* _GOAL_
Copy out all of the material, matching it word for word.

* _DATA EXTRACT_
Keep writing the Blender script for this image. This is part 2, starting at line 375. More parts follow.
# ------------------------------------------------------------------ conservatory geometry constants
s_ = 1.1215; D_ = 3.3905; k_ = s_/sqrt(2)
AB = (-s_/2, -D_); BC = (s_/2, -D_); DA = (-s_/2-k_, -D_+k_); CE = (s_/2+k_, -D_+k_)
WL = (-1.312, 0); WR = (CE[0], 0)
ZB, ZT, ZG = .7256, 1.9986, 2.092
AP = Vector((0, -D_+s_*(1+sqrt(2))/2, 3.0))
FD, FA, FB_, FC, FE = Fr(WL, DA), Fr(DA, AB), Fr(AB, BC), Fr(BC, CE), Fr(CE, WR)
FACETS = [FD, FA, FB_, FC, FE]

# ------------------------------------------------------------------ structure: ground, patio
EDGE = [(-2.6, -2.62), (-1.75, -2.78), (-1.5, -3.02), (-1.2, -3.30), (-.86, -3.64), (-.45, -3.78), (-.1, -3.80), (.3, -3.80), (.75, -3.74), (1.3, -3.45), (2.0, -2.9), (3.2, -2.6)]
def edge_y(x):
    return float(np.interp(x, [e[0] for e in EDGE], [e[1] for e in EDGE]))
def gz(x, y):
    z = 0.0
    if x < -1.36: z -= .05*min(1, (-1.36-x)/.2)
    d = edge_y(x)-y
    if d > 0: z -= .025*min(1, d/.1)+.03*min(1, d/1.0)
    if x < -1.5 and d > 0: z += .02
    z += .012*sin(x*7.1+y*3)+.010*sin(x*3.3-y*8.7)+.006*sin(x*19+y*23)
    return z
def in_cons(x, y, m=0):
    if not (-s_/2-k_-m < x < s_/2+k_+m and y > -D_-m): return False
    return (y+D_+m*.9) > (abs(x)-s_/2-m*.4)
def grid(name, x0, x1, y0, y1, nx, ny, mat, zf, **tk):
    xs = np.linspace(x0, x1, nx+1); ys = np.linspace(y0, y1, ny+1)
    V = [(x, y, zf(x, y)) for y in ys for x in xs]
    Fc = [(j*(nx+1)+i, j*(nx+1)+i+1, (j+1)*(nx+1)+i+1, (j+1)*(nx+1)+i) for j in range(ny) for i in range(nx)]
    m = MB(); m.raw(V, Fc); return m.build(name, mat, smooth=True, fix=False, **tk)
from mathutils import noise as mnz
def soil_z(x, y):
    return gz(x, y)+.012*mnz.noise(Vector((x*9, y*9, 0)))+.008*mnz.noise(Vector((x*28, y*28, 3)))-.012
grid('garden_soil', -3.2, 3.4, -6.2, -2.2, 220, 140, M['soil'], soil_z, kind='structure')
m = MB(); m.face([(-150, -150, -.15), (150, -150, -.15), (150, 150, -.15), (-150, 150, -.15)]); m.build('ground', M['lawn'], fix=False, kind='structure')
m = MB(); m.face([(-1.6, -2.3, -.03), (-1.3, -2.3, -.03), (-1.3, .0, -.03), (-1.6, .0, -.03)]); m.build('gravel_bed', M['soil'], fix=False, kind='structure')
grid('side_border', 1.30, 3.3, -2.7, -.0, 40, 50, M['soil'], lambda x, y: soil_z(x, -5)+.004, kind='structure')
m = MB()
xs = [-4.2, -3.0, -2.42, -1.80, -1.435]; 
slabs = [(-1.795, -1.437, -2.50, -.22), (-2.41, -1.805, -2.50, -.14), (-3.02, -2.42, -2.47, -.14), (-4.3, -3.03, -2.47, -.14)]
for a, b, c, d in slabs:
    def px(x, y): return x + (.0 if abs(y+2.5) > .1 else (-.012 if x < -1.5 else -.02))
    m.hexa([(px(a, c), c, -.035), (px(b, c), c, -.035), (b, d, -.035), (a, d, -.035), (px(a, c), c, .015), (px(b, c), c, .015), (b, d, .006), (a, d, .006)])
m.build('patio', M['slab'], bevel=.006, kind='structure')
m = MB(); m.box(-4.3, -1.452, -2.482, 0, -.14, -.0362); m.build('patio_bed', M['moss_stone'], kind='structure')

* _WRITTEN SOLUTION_
Keep writing the Blender script for this image. This is part 2, starting at line 375. More parts follow.
# ------------------------------------------------------------------ conservatory geometry constants
s_ = 1.1215; D_ = 3.3905; k_ = s_/sqrt(2)
AB = (-s_/2, -D_); BC = (s_/2, -D_); DA = (-s_/2-k_, -D_+k_); CE = (s_/2+k_, -D_+k_)
WL = (-1.312, 0); WR = (CE[0], 0)
ZB, ZT, ZG = .7256, 1.9986, 2.092
AP = Vector((0, -D_+s_*(1+sqrt(2))/2, 3.0))
FD, FA, FB_, FC, FE = Fr(WL, DA), Fr(DA, AB), Fr(AB, BC), Fr(BC, CE), Fr(CE, WR)
FACETS = [FD, FA, FB_, FC, FE]

# ------------------------------------------------------------------ structure: ground, patio
EDGE = [(-2.6, -2.62), (-1.75, -2.78), (-1.5, -3.02), (-1.2, -3.30), (-.86, -3.64), (-.45, -3.78), (-.1, -3.80), (.3, -3.80), (.75, -3.74), (1.3, -3.45), (2.0, -2.9), (3.2, -2.6)]
def edge_y(x):
    return float(np.interp(x, [e[0] for e in EDGE], [e[1] for e in EDGE]))
def gz(x, y):
    z = 0.0
    if x < -1.36: z -= .05*min(1, (-1.36-x)/.2)
    d = edge_y(x)-y
    if d > 0: z -= .025*min(1, d/.1)+.03*min(1, d/1.0)
    if x < -1.5 and d > 0: z += .02
    z += .012*sin(x*7.1+y*3)+.010*sin(x*3.3-y*8.7)+.006*sin(x*19+y*23)
    return z
def in_cons(x, y, m=0):
    if not (-s_/2-k_-m < x < s_/2+k_+m and y > -D_-m): return False
    return (y+D_+m*.9) > (abs(x)-s_/2-m*.4)
def grid(name, x0, x1, y0, y1, nx, ny, mat, zf, **tk):
    xs = np.linspace(x0, x1, nx+1); ys = np.linspace(y0, y1, ny+1)
    V = [(x, y, zf(x, y)) for y in ys for x in xs]
    Fc = [(j*(nx+1)+i, j*(nx+1)+i+1, (j+1)*(nx+1)+i+1, (j+1)*(nx+1)+i) for j in range(ny) for i in range(nx)]
    m = MB(); m.raw(V, Fc); return m.build(name, mat, smooth=True, fix=False, **tk)
from mathutils import noise as mnz
def soil_z(x, y):
    return gz(x, y)+.012*mnz.noise(Vector((x*9, y*9, 0)))+.008*mnz.noise(Vector((x*28, y*28, 3)))-.012
grid('garden_soil', -3.2, 3.4, -6.2, -2.2, 220, 140, M['soil'], soil_z, kind='structure')
m = MB(); m.face([(-150, -150, -.15), (150, -150, -.15), (150, 150, -.15), (-150, 150, -.15)]); m.build('ground', M['lawn'], fix=False, kind='structure')
m = MB(); m.face([(-1.6, -2.3, -.03), (-1.3, -2.3, -.03), (-1.3, .0, -.03), (-1.6, .0, -.03)]); m.build('gravel_bed', M['soil'], fix=False, kind='structure')
grid('side_border', 1.30, 3.3, -2.7, -.0, 40, 50, M['soil'], lambda x, y: soil_z(x, -5)+.004, kind='structure')
m = MB()
xs = [-4.2, -3.0, -2.42, -1.80, -1.435]; 
slabs = [(-1.795, -1.437, -2.50, -.22), (-2.41, -1.805, -2.50, -.14), (-3.02, -2.42, -2.47, -.14), (-4.3, -3.03, -2.47, -.14)]
for a, b, c, d in slabs:
    def px(x, y): return x + (.0 if abs(y+2.5) > .1 else (-.012 if x < -1.5 else -.02))
    m.hexa([(px(a, c), c, -.035), (px(b, c), c, -.035), (b, d, -.035), (a, d, -.035), (px(a, c), c, .015), (px(b, c), c, .015), (b, d, .006), (a, d, .006)])
m.build('patio', M['slab'], bevel=.006, kind='structure')
m = MB(); m.box(-4.3, -1.452, -2.482, 0, -.14, -.0362); m.build('patio_bed', M['moss_stone'], kind='structure')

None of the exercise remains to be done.